そして、エンジニアメンバーだけじゃなくて、部署外や経営陣を見渡してみたときに、「このひとたちに一度も理不尽に否定されたことがない」と気づいた。意見が異なるときにも、見えてるものが異なるときにも、いつでもみんな「しんぺい(さん)が言うならそれはそうなんだろう」から始めてくれていることに気づいた。けどそれは「単に鵜呑みにしてぜんぶ受け入れる」ということではなくて「そうなんだろう」から始めた上で、ぼくに見えていない範囲のことを説明してくれて、その上で一緒に問題解決に動こうとしてくれるひとしか周りにいないことに気づいた。

そういうひとたちが「しんぺいにこの責務を担ってほしい」と言ってくれるのであれば、今度は前回よりも少しはうまくやれるかもしれない。少なくとも、孤独に挫折してくことはないはずだ。このひとたちはぼくを助けてくれるし、ぼくに助けを求めている。そう思えたら、自然と「ぼくがやります」と言えるようになった。嘘ごめんちょっと見栄張った。腹くくるまでかなり時間かかった。かなり時間かかったけど、最後にはしっかり腹くくれた。
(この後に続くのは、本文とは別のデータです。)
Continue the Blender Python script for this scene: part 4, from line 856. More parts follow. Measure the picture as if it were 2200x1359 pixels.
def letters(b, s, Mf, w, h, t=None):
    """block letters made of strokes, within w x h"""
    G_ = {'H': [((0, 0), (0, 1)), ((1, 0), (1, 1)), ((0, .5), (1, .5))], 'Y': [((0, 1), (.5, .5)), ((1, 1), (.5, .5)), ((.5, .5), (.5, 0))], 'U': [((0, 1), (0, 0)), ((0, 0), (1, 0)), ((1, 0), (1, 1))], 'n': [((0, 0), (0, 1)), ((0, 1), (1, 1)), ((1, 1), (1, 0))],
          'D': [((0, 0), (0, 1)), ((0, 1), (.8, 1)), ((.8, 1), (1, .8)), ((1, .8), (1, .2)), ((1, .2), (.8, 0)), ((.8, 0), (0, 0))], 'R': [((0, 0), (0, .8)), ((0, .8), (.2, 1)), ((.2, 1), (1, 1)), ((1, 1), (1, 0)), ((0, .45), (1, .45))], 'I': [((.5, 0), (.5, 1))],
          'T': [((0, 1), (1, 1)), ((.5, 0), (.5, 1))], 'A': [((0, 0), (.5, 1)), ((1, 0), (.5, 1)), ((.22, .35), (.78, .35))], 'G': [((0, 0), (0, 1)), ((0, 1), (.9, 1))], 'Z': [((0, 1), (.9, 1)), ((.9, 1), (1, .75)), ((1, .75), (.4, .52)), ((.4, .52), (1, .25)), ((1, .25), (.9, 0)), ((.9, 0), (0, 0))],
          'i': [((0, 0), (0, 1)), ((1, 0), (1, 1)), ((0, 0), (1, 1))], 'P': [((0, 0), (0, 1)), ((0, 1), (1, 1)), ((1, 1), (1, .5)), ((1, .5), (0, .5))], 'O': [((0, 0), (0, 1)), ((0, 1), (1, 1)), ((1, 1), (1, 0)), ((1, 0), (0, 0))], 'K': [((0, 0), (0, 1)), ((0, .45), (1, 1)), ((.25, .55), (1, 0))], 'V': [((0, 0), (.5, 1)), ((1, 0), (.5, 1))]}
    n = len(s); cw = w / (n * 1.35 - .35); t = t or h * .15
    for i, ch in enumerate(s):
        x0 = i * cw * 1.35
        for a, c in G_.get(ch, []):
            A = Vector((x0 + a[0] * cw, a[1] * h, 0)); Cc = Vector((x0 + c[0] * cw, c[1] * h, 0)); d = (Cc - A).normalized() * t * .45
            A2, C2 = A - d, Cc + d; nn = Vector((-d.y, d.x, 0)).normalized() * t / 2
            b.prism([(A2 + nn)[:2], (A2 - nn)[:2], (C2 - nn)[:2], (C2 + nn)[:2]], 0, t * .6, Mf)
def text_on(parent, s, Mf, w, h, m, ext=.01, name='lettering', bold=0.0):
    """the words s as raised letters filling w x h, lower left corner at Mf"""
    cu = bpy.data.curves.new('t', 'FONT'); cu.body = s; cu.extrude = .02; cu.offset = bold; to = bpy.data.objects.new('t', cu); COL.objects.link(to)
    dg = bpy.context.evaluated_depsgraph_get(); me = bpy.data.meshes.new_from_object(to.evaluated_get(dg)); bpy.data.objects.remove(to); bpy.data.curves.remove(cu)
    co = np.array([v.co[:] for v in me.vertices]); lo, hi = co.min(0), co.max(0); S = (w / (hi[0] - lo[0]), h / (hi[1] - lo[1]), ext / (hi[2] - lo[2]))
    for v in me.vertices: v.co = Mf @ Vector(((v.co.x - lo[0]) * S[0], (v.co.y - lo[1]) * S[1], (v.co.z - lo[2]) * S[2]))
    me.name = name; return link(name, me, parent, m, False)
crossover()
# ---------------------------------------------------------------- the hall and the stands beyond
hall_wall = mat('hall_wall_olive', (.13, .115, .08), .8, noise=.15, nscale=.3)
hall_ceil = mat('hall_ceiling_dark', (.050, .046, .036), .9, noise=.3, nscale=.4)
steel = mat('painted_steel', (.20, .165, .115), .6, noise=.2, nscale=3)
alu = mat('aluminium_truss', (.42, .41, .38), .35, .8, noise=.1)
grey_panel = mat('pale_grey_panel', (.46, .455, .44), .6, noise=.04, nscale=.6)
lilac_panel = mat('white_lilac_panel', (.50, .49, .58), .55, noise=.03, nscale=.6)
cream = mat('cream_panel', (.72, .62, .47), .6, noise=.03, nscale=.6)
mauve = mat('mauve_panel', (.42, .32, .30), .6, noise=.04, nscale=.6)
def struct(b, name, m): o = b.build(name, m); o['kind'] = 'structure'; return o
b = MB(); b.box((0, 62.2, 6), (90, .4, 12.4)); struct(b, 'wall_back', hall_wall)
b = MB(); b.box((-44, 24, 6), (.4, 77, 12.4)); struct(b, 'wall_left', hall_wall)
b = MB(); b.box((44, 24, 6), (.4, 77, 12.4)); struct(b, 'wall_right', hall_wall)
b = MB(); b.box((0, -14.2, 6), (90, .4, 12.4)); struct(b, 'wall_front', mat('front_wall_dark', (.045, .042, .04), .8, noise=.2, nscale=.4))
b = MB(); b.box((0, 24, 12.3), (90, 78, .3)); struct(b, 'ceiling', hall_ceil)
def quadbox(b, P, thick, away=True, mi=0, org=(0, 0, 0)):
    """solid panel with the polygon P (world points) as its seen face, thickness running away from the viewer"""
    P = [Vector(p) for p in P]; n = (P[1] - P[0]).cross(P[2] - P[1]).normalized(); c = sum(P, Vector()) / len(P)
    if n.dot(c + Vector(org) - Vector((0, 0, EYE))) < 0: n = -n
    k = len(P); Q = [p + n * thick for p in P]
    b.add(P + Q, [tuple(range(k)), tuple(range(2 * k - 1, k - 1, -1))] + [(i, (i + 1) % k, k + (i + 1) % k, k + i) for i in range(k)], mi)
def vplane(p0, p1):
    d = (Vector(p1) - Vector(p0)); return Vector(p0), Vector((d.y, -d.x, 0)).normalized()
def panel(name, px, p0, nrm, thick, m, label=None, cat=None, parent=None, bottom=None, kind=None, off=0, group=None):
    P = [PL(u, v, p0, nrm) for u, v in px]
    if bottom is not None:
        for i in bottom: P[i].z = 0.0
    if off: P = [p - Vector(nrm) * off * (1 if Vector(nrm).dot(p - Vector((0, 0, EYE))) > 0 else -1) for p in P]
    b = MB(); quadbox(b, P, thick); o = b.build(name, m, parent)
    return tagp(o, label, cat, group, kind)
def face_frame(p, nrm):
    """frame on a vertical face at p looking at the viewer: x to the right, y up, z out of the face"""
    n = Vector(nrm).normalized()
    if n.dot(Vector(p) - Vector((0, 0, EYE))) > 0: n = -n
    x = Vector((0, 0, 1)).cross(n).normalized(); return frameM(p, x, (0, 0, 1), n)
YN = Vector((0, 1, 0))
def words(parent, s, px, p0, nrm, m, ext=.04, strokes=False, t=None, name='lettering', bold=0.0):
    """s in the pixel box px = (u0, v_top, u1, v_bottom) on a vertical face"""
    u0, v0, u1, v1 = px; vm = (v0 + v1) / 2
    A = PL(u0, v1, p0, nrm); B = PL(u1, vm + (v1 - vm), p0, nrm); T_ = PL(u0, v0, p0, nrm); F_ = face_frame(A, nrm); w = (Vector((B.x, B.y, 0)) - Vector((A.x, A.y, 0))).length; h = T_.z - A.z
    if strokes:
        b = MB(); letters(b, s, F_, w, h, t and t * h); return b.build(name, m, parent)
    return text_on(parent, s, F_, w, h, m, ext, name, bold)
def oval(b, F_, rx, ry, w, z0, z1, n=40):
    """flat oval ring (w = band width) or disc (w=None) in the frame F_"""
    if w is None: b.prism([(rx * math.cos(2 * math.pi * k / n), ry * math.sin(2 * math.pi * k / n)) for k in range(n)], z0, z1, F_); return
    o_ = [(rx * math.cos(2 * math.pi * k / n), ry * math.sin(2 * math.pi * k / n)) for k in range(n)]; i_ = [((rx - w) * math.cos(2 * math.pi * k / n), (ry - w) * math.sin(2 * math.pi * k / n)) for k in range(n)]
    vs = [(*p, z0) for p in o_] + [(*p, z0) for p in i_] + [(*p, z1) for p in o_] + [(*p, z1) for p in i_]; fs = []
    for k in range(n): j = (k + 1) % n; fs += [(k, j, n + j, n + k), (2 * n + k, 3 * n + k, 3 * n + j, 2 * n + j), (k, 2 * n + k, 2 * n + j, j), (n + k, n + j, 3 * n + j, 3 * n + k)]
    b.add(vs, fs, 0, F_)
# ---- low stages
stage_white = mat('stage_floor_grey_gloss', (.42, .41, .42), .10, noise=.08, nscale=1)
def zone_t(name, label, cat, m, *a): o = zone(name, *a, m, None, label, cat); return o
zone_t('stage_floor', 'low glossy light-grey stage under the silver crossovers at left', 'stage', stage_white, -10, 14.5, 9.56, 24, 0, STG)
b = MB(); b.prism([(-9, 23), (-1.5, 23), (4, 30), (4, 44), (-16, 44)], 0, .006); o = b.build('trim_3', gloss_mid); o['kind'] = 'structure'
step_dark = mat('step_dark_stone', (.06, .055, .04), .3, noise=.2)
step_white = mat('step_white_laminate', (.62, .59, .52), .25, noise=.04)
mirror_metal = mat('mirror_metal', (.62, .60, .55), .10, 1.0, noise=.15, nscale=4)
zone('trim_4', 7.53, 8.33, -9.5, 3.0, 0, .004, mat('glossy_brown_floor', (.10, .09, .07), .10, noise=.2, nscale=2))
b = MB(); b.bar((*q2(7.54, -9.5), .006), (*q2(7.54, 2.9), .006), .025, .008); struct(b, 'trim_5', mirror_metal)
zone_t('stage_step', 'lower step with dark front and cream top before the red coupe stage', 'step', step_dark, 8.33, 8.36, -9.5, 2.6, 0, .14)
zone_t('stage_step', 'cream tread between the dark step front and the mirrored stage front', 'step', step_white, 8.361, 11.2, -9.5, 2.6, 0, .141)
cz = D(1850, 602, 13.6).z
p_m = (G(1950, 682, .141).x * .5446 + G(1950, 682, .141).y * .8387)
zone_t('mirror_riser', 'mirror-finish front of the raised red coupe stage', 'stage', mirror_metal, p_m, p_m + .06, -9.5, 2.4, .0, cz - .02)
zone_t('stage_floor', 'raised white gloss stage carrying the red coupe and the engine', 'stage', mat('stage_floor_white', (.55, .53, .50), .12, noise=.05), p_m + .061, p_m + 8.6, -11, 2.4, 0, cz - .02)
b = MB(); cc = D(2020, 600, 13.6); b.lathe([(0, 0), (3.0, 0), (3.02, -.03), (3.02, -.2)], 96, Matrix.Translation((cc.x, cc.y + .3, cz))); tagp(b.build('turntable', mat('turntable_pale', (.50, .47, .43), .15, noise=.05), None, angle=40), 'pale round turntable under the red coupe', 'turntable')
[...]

あとはやっぱり前CTOのささたつさんの存在はぼくにとっては大きくて、ささたつさんがCTO業の片割れをやってくれるなら、互いに補い合ってやっていけるんじゃないかな、と思えた。じつはぼくがVPoTを引き受けたときにはまだVPoEをだれに頼むから決まってなかったんだけど、ぼくは「ささたつさん以外にいないでしょ」と思っていたし、実際ささたつさんを猛プッシュしすぎて「圧がすごい……」っていわれたりもしたんだけど(笑)、目論見(?)どおりささたつさんがVPoEを引き受けてくれたので、まあこれは結果オーライみたいなところはある。

それと、そーだいさん(id:Soudai)が手伝いに来てくれてることもかなり大きい。そーだいさんの声くらい大きい。そーだいさんはぼくが困ったとき、悩んでるときに組織マネジメントの先輩としてすごく真剣に相談に乗ってくれる。その安心感も、ぼくがVPoTを引き受ける後押しをしてくれた。

というわけで、VPoTを引き受けるときの葛藤について、個人の日記を書いた。完璧にやれる自信なんかないけど、その一方で「今必要とされてる役割」だと思うし、「そして今やるなら自分が適任だ」という自負もある。腹くくったので、「やり切った」となるまでは全力投球しようと思う。